I wonder if a model like the following might be better:
1. Player A takes action.
2. DM introduces complication.
3. Player B takes action.
4. DM introduces complication.
The DM complications are independent of the player's action, and force a reaction from a player. If the player fails the reaction, the DM's side scores a success...
What you are describing is for action to action, micro-level stuff. But I find it interesting that this is very similar to the structure that Mouse Guard uses at the opposite extreme, going from one "adventure" to the next. Basically, after the players have taking a few shots at solving whatever they are trying to handle (win or lose), the DM has a "turn" to introduce complications. If they had a lot of success during the "player turn", they can negate and/or trade some of that in for stuff they want, but if they had a rough time, they may have needed to avoid injury by giving the DM the right to hit them harder on his "turn."

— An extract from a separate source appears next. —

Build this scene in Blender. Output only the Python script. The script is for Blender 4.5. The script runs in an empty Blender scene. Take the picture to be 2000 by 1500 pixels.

Basically, the structure is that you can try anything you want, but eventually you run out of "attempts". Running out of attempts lets the DM hit you mildly. But failing badly lets the DM hit you harder, while great success lets you avoid some of the later hits.
In something like a 4E skill challenge, drifted to this, I'd set up a couple of options for the players:
1. You can go for something "neutral" on your turn, which is basically a low-risk, low-reward option. You have to beat the normal DC by 5 to achieve a success in the challenge, but you have to fail it by 10 to get a failure. Usually, this doesn't accomplish anything, but it is better odds than sitting out your turn if nothing good presents itself. Crucially, if you make the normal check, you get to mitigate/cancel a mild complication. If you fail the normal check, the DM hits you with an extra one. (This would be exclusive with the success/fail results at the ends.)
2. If you go for a more normal check, ti's succeed on normal DC, fail on DC -5, and minor complication in the middle.
After everyone has given it their best shot in a round of checks, the DM gets to unleash the complications.
I may have the math off (talk about needing playtesting), but the idea here is that you can "succeed" on the main challenge but still pile up a bunch of complication that may affect you downstream. Or you can "fail" the challenge outright, of course but his is a lot less likely than in 4E standard. Or you can "fail" by building up some many complications that the players decide to abandon the challenge as more trouble than its worth or too hot to now handle. The normal SC fail state can now be "hard fail" with serious consequences, because it is relatively rare. The usual failure is now that party works through the challenge, getting the XP, but now has to deal with the side effects. In this case, I would not give XP for a hard fail.